Jesus cures MM of the demonic possession, and she becomes one of his disciples. Her family disowns her, and she loses contact with her daughter. George reconstructs the synoptic gospels with irregularity, sometimes sticking with a general chronology, sometimes changing things around to fit the story (for example, she places the Beatitudes toward the end of Jesus’ ministry). In the process a few rather silly things are invented. Judas proposes to MM. An unnamed woman anoints Jesus. MM and Joanna (another disciple of Jesus whose husband was one of Herod’s stewards) spy on Judas when he goes to meet with Sanhedrin officials to betray Jesus. Later, MM was supposedly flogged by the Sanhedrin, at the same time as Peter.

One problem in reconstructing the life of MM is that she is not mentioned in the book of Acts. So is this because of Luke’s misogyny, or because she wasn’t in Jerusalem at all? Luke has a very positive attitude toward Mary Theotokos, and claims in the book of Acts that the daughters of Philip could prophesy. So he wasn’t a thorough-going misogynist. The other option is that MM had left the scene completely. George doesn’t seem to like this theory, and so doesn’t follow up on any of the many legends leading to France. She instead leaves her in Jerusalem until the Roman armies were at the doorstep, then fleeing with other believers to Pella (where she is one of the leaders). Finally she ends up in Ephesus with John, and dies there. There is a legend that MM was buried in Ephesus, which George followed.
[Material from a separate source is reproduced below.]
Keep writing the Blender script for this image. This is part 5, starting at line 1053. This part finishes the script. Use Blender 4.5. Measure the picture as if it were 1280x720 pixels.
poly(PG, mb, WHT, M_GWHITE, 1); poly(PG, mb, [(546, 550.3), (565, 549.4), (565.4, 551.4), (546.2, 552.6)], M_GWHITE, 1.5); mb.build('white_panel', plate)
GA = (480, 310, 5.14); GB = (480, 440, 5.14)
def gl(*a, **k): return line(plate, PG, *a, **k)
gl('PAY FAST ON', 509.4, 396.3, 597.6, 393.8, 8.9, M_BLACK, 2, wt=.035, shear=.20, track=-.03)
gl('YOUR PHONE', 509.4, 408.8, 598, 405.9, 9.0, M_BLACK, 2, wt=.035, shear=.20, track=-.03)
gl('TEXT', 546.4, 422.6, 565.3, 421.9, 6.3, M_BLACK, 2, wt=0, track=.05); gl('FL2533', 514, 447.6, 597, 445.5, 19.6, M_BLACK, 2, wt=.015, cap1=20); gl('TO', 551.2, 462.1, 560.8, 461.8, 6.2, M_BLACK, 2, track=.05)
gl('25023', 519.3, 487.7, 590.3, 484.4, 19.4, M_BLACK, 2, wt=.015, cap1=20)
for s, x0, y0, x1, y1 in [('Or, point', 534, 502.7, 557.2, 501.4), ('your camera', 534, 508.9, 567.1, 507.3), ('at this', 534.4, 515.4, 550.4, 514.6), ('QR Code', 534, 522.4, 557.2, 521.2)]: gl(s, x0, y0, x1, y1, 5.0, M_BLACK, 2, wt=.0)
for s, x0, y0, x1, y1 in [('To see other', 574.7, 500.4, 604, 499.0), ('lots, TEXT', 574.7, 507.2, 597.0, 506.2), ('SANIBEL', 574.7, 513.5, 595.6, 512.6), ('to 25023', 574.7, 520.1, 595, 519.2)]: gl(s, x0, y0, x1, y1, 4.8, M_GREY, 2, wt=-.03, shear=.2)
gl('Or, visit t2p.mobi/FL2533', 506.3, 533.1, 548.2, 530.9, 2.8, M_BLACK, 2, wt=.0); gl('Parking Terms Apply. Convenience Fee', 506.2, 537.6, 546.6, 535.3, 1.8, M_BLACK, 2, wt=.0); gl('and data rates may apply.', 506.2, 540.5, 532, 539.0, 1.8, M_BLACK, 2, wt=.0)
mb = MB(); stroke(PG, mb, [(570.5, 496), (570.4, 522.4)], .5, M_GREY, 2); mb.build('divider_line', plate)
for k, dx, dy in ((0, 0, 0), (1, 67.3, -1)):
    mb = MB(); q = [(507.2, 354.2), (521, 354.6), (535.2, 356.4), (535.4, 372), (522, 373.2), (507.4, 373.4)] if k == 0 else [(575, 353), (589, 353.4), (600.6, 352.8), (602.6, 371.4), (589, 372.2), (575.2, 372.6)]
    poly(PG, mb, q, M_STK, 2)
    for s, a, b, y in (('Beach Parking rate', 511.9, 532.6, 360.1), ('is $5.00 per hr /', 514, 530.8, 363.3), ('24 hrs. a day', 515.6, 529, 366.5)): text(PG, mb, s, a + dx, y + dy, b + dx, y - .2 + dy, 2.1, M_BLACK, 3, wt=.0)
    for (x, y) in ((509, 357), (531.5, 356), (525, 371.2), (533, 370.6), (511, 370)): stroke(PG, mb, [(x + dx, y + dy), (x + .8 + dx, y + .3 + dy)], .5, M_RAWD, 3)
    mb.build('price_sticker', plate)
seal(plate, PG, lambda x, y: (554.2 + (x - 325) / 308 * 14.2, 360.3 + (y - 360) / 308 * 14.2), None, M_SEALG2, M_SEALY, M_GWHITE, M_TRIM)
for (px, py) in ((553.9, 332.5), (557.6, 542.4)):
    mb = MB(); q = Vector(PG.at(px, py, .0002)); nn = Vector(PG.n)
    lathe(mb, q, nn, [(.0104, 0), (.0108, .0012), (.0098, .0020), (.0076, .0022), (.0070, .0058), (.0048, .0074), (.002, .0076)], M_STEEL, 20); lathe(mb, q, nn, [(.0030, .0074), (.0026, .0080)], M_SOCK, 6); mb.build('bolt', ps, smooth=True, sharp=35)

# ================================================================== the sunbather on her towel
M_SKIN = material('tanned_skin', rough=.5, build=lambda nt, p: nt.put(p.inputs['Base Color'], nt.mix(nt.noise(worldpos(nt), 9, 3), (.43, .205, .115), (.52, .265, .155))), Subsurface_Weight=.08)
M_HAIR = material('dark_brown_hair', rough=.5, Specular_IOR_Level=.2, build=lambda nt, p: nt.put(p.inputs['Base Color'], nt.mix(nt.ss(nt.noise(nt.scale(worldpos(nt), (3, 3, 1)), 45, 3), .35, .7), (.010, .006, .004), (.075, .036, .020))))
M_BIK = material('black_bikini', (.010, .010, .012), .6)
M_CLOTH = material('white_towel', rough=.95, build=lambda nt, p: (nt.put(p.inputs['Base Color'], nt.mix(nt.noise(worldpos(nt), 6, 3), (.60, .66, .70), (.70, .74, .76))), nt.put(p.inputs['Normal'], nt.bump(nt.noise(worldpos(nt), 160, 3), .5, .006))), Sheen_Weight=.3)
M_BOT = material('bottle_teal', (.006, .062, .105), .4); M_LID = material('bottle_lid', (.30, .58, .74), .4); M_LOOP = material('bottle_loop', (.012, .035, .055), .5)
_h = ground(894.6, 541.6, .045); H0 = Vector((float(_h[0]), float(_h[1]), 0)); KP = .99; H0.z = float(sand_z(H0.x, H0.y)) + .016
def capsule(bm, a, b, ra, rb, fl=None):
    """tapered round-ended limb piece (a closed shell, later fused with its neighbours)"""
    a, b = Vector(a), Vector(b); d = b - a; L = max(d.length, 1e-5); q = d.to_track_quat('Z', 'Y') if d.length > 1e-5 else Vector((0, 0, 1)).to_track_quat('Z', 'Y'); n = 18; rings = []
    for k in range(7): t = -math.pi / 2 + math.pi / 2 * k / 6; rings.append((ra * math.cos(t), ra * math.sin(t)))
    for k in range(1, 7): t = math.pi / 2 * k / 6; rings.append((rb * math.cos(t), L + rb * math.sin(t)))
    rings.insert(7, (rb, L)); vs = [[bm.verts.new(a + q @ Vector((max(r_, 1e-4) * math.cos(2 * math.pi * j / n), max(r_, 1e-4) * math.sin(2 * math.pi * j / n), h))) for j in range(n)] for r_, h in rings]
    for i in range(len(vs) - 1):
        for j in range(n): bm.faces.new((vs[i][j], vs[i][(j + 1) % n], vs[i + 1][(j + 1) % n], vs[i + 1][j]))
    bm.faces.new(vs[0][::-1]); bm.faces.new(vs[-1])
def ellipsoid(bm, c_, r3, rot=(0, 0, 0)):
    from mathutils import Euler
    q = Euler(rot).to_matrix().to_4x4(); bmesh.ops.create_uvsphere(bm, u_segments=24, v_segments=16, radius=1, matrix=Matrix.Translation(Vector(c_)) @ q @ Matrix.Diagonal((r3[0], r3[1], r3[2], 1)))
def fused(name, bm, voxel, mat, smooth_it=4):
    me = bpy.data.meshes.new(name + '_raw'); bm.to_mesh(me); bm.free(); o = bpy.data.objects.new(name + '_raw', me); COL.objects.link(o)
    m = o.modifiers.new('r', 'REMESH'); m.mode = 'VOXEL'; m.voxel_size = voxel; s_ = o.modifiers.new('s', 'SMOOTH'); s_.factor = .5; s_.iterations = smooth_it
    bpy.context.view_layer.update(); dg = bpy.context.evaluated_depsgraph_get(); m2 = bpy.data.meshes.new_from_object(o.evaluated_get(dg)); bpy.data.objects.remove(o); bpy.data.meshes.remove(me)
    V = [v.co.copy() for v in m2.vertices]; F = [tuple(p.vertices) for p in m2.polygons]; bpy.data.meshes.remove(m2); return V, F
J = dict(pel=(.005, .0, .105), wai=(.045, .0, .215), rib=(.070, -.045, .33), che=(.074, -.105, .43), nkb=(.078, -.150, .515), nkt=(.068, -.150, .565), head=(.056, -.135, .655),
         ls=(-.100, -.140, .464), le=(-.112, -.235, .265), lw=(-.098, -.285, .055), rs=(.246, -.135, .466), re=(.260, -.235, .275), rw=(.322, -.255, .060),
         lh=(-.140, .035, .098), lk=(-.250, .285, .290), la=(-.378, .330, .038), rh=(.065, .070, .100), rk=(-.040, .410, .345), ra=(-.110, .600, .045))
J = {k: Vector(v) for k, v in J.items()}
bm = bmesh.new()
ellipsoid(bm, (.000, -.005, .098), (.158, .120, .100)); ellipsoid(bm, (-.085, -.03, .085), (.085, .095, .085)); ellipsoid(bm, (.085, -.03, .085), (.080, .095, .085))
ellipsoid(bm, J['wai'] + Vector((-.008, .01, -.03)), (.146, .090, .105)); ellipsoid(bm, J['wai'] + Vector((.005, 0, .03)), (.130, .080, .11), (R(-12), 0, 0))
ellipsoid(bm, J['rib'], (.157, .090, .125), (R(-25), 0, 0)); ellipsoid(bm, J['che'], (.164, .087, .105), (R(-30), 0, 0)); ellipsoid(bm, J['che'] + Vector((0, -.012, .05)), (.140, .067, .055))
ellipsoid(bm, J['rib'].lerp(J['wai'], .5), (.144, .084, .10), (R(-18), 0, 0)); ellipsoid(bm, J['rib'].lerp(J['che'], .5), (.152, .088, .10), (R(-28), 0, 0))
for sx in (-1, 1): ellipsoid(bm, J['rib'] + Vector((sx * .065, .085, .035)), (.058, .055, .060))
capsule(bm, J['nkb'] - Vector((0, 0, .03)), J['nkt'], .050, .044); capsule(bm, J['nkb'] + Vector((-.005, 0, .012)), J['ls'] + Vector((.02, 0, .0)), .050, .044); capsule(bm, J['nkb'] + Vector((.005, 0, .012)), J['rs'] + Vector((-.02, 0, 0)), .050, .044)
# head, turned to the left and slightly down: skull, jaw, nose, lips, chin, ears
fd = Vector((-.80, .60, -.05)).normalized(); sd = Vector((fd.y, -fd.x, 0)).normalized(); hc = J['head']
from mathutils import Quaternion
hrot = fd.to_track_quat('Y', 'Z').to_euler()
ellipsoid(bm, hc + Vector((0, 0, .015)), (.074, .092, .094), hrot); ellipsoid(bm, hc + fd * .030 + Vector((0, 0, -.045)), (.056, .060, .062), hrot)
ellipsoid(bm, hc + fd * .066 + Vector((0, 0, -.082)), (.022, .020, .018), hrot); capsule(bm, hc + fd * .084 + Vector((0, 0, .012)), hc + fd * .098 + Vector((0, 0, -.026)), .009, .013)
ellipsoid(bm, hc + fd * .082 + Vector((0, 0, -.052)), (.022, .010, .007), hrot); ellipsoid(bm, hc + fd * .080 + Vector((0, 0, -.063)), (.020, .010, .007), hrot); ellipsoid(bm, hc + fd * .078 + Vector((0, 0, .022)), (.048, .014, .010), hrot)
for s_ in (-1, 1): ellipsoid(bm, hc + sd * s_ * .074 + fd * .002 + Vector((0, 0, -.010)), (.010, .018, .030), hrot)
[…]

I can’t totally knock this book. George does aptly describe the plight of women in Judaism, and especially the difficulties encountered by MM as a leading apostle (and a female). There is some indication of esoteric wisdom as well. She quotes Jesus as saying, “Now you have become a different way” (page 272). MM says, “Our baptism is of initiation, not repentance” (page 593). George also has MM mentioning catechumens (with an “s” on the end).

On a personal level, I can relate to George’s description of MM leaving her family behind to follow Jesus. I have wondered if I will have to leave my daughter behind, to be in the primary custody of my husband in case of a divorce. (He has threatened to sue for custody if I file for divorce, so I have to keep my beliefs secret to keep him from doing that.) Reading George’s version of MM’s life has helped me work through some of those fears.

In conclusion, the historical difficulties and George’s choice of which legends to follow make this a disappointing read for those with an esoteric bent.